#### The task
Can you find the lines of the listing that include "carpet" and copy every one?

-- Start Recorded data --

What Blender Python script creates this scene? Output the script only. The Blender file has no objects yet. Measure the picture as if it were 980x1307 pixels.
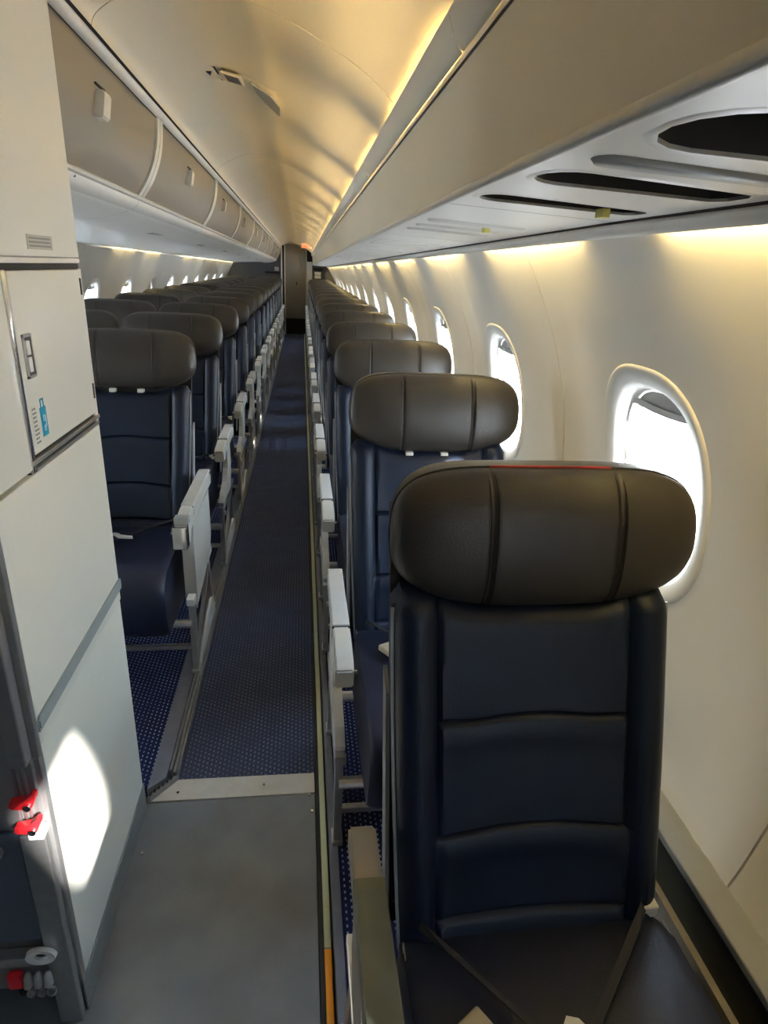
import bpy, bmesh, math, random
from mathutils import Vector, Matrix
random.seed(4)
PI = math.pi
# ------------------------------------------------------------------ camera, world, sun, exposure
sc = bpy.context.scene
COL = sc.collection
CAMZ = 1.30
cam_d = bpy.data.cameras.new('camera')
cam = bpy.data.objects.new('camera', cam_d); COL.objects.link(cam)
cam_d.sensor_width = 36; cam_d.lens = 786 / 1307 * 36; cam_d.clip_start = 0.02
def camera_matrix():
    f = 786.0; cx, cy = 490, 653.5
    F = (385 - cx, 338 - cy)
    fy = Vector((F[0], F[1], f)).normalized()
    a = 385 - cx
    vy = -(a * F[0] + f * f) / F[1]
    d = Vector((a, vy, f)).normalized()
    r = d.cross(fy)
    R = Matrix((r, fy, -d))            # rows: world axes seen from the camera
    right, down, fwd = R.col[0], R.col[1], R.col[2]
    m = Matrix((right, -down, -fwd)).transposed().to_4x4()
    m.translation = (0, 0, CAMZ)
    return m
cam.matrix_world = camera_matrix()
sc.camera = cam
sc.view_settings.view_transform = 'Standard'
sc.view_settings.look = 'None'
sc.view_settings.exposure = 1.42
sc.view_settings.gamma = 1.0

w = bpy.data.worlds.new('sky'); sc.world = w; w.use_nodes = True
nt = w.node_tree; nt.nodes.clear()
out = nt.nodes.new('ShaderNodeOutputWorld'); bg = nt.nodes.new('ShaderNodeBackground')
tc = nt.nodes.new('ShaderNodeTexCoord'); sep = nt.nodes.new('ShaderNodeSeparateXYZ')
mr = nt.nodes.new('ShaderNodeMapRange'); cr = nt.nodes.new('ShaderNodeValToRGB')
nt.links.new(tc.outputs['Generated'], sep.inputs[0]); nt.links.new(sep.outputs['Z'], mr.inputs['Value'])
mr.inputs['From Min'].default_value = -1; mr.inputs['From Max'].default_value = 1
nt.links.new(mr.outputs[0], cr.inputs[0])
e = cr.color_ramp.elements
e[0].position = 0.0; e[0].color = (0.62, 0.64, 0.68, 1)
e[1].position = 1.0; e[1].color = (0.42, 0.66, 1.0, 1)
for p, c in ((0.47, (0.85, 0.87, 0.9, 1)), (0.52, (0.92, 0.96, 1.0, 1)), (0.62, (0.7, 0.86, 1.0, 1))):
    q = e.new(p); q.color = c
nt.links.new(cr.outputs[0], bg.inputs['Color'])
bg.inputs['Strength'].default_value = 10.5
nt.links.new(bg.outputs[0], out.inputs[0])

sun_d = bpy.data.lights.new('sun', 'SUN'); sun_d.energy = 9; sun_d.angle = math.radians(1.2)
sun_d.color = (1.0, 0.96, 0.9)
sun = bpy.data.objects.new('sun', sun_d); COL.objects.link(sun)
sun.rotation_euler = Vector((-1.08, 1.42, -0.84)).to_track_quat('-Z', 'Y').to_euler()

# ------------------------------------------------------------------ materials
def mat(name, col, rough=0.5, metal=0.0, noise=0.0, nscale=40, bump=0.0, bscale=200, spec=0.5, coat=0.0, vary=None):
    m = bpy.data.materials.new(name); m.use_nodes = True
    t = m.node_tree; b = t.nodes['Principled BSDF']
    b.inputs['Roughness'].default_value = rough; b.inputs['Metallic'].default_value = metal
    b.inputs['Specular IOR Level'].default_value = spec
    b.inputs['Coat Weight'].default_value = coat
    c = (*col, 1)
    b.inputs['Base Color'].default_value = c
    tc = t.nodes.new('ShaderNodeTexCoord')
    n = t.nodes.new('ShaderNodeTexNoise'); n.inputs['Scale'].default_value = nscale; n.inputs['Detail'].default_value = 4
    t.links.new(tc.outputs['Object'], n.inputs['Vector'])
    r = t.nodes.new('ShaderNodeValToRGB')
    k = noise if noise else 0.03
    lo = tuple(max(0, v * (1 - k)) for v in col); hi = tuple(min(1, v * (1 + k)) for v in col)
    if vary: hi = vary
    r.color_ramp.elements[0].position = .3; r.color_ramp.elements[1].position = .7
    r.color_ramp.elements[0].color = (*lo, 1); r.color_ramp.elements[1].color = (*hi, 1)
    t.links.new(n.outputs['Fac'], r.inputs[0]); t.links.new(r.outputs[0], b.inputs['Base Color'])
    if bump:
        n2 = t.nodes.new('ShaderNodeTexNoise'); n2.inputs['Scale'].default_value = bscale
        t.links.new(tc.outputs['Object'], n2.inputs['Vector'])
        bp = t.nodes.new('ShaderNodeBump'); bp.inputs['Strength'].default_value = bump; bp.inputs['Distance'].default_value = .002
        t.links.new(n2.outputs['Fac'], bp.inputs['Height']); t.links.new(bp.outputs[0], b.inputs['Normal'])
    return m
def emit(name, col, s):
    m = bpy.data.materials.new(name); m.use_nodes = True; t = m.node_tree; t.nodes.clear()
    o = t.nodes.new('ShaderNodeOutputMaterial'); x = t.nodes.new('ShaderNodeEmission')
    x.inputs[0].default_value = (*col, 1); x.inputs[1].default_value = s; t.links.new(x.outputs[0], o.inputs[0]); return m
def carpet(name, base, dot, du, dv, fill, rib):
    m = mat(name, base, .95, spec=.1, noise=.25, nscale=300, bump=.6, bscale=900)
    t = m.node_tree; b = t.nodes['Principled BSDF']
    tc = t.nodes.new('ShaderNodeTexCoord'); s = t.nodes.new('ShaderNodeSeparateXYZ'); t.links.new(tc.outputs['Object'], s.inputs[0])
    def M(op, a, bb=None, c=None):
        n = t.nodes.new('ShaderNodeMath'); n.operation = op
        for i, v in enumerate((a, bb, c)):
            if v is None: continue
            if isinstance(v, (int, float)): n.inputs[i].default_value = v
            else: t.links.new(v, n.inputs[i])
        return n.outputs[0]
    u = M('DIVIDE', s.outputs['X'], du); v0 = M('DIVIDE', s.outputs['Y'], dv)
    row = M('FLOOR', u); v = M('MULTIPLY_ADD', row, .37, v0)
    du_ = M('ABSOLUTE', M('SUBTRACT', M('FRACT', u), .5)); dv_ = M('ABSOLUTE', M('SUBTRACT', M('FRACT', v), .5))
    k = M('MULTIPLY', M('LESS_THAN', du_, .14), M('LESS_THAN', dv_, .2))
    nz = t.nodes.new('ShaderNodeTexNoise'); nz.inputs['Scale'].default_value = 14; t.links.new(tc.outputs['Object'], nz.inputs['Vector'])
    wear = t.nodes.new('ShaderNodeMapRange'); t.links.new(nz.outputs['Fac'], wear.inputs[0])
    wear.inputs['From Min'].default_value = .38; wear.inputs['From Max'].default_value = .62
    wear.inputs['To Min'].default_value = fill * .45; wear.inputs['To Max'].default_value = fill
    k = M('MULTIPLY', k, wear.outputs[0])
    ribs = M('MULTIPLY', M('ABSOLUTE', M('SUBTRACT', M('FRACT', M('DIVIDE', s.outputs['X'], du / 2)), .5)), rib)
    src = b.inputs['Base Color'].links[0].from_socket
    mx = t.nodes.new('ShaderNodeMix'); mx.data_type = 'RGBA'
    t.links.new(ribs, mx.inputs[0]); t.links.new(src, mx.inputs[6]); mx.inputs[7].default_value = (base[0] * .3, base[1] * .3, base[2] * .3, 1)
    m2 = t.nodes.new('ShaderNodeMix'); m2.data_type = 'RGBA'
    t.links.new(k, m2.inputs[0]); t.links.new(mx.outputs[2], m2.inputs[6]); m2.inputs[7].default_value = (*dot, 1)
    t.links.new(m2.outputs[2], b.inputs['Base Color'])
    return m
def glass():
    m = bpy.data.materials.new('window_glass'); m.use_nodes = True; t = m.node_tree; t.nodes.clear()
    o = t.nodes.new('ShaderNodeOutputMaterial'); a = t.nodes.new('ShaderNodeBsdfTransparent'); g = t.nodes.new('ShaderNodeBsdfGlossy')
    a.inputs[0].default_value = (.94, .97, 1, 1); g.inputs['Roughness'].default_value = .03
    x = t.nodes.new('ShaderNodeMixShader'); x.inputs[0].default_value = .05
    t.links.new(a.outputs[0], x.inputs[1]); t.links.new(g.outputs[0], x.inputs[2]); t.links.new(x.outputs[0], o.inputs[0]); return m
WALL = mat('warm_white_plastic', (.76, .74, .68), .42, noise=.02, nscale=3)
CEIL = mat('ceiling_plastic', (.70, .64, .50), .42, noise=.02, nscale=3)
FAIR = mat('fairing_plastic', (.70, .66, .53), .42, noise=.02, nscale=3)
PSU = mat('panel_plastic', (.70, .69, .65), .38, noise=.02, nscale=5)
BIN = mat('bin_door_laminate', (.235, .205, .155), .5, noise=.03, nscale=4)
RAIL = mat('cream_trim', (.68, .66, .60), .35)
SEAM = mat('dark_seam', (.03, .028, .025), .8)
BLACK = mat('black_plastic', (.012, .012, .013), .6)
NAVY = mat('navy_leather', (.0026, .0090, .027), .46, noise=.2, nscale=12, bump=.25, bscale=500, spec=.38)
NAVYC = mat('navy_cushion_leather', (.008, .012, .032), .40, noise=.2, nscale=12, bump=.25, bscale=500, spec=.5)
TAUPE = mat('taupe_leather', (.040, .035, .029), .40, noise=.15, nscale=10, bump=.3, bscale=500, spec=.55)
STITCH = mat('stitching', (.02, .018, .016), .7)
PIPE = mat('grey_piping', (.30, .32, .34), .5)
REDPIPE = mat('red_piping', (.45, .02, .02), .4)
ARMP = mat('armrest_plastic', (.56, .55, .51), .36, noise=.03, nscale=9)
ARMC = mat('armrest_cap_plastic', (.60, .60, .59), .33)
ARMO = mat('olive_armrest_plastic', (.13, .14, .10), .40)
ARMB = mat('beige_armrest_plastic', (.33, .30, .25), .42)
METAL = mat('brushed_metal', (.52, .52, .51), .32, metal=.85, noise=.08, nscale=60)
CHROME = mat('polished_metal', (.75, .74, .72), .15, metal=1)
TRACK = mat('grey_track_cover', (.155, .155, .17), .5, noise=.1, nscale=30)
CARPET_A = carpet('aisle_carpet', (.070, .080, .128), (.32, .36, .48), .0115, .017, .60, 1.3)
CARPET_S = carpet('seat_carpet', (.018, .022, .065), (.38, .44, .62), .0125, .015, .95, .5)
VINYL = mat('grey_vinyl', (.165, .175, .180), .34, noise=.12, nscale=9, bump=.35, bscale=120, vary=(.19, .202, .206))
THRESH = mat('cream_threshold', (.52, .49, .42), .4, noise=.06, nscale=30)
LUM = mat('luminescent_strip', (.52, .54, .32), .4)
ORANGE = mat('orange_strip', (.95, .36, .02), .4)
GALLEY = mat('galley_laminate', (.67, .66, .585), .33, noise=.015, nscale=3)
GALLEYM = mat('galley_aluminium', (.36, .36, .36), .35, metal=.7, noise=.06, nscale=40)
RUB = mat('rub_strip', (.27, .30, .30), .45)
KICK = mat('kick_plate', (.22, .24, .23), .4, metal=.3)
CARTG = mat('trolley_panel', (.10, .12, .15), .45)
RED = mat('red_latch', (.75, .02, .03), .3)
BULK = mat('grey_bulkhead', (.085, .09, .105), .6)
DOORM = mat('taupe_door', (.32, .29, .235), .5, noise=.04, nscale=4)
GREYP = mat('grey_placard', (.42, .42, .38), .5)
INK = mat('placard_ink', (.22, .22, .2), .6)
BLUE = mat('blue_sticker', (.01, .32, .50), .4)
WHITE = mat('white_plastic', (.8, .8, .78), .4)
SHADE = mat('window_shade', (.58, .57, .54), .5)
BELT = mat('belt_webbing', (.03, .03, .035), .7)
BUCKLE = mat('belt_buckle', (.62, .56, .40), .35, metal=.4)
YEL = mat('yellow_tab', (.75, .7, .2), .5)
GRILL = mat('grey_grille', (.10, .09, .08), .6)
LEDGE = mat('grey_ledge', (.30, .31, .30), .45)
DARKIN = mat('dark_olive_trim', (.035, .038, .028), .6)
COVE = emit('cove_lamp', (1.0, .70, .30), 76.0)
STRIP = emit('strip_lamp', (1.0, .78, .36), 6.0)
WASH = emit('wall_wash_lamp', (1.0, .74, .30), 36.0)
EXITM = emit('exit_letters', (1.0, .10, .02), 1.6)
GLASS = glass()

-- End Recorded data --

#### Task solution
def carpet(name, base, dot, du, dv, fill, rib):
CARPET_A = carpet('aisle_carpet', (.070, .080, .128), (.32, .36, .48), .0115, .017, .60, 1.3)
CARPET_S = carpet('seat_carpet', (.018, .022, .065), (.38, .44, .62), .0125, .015, .95, .5)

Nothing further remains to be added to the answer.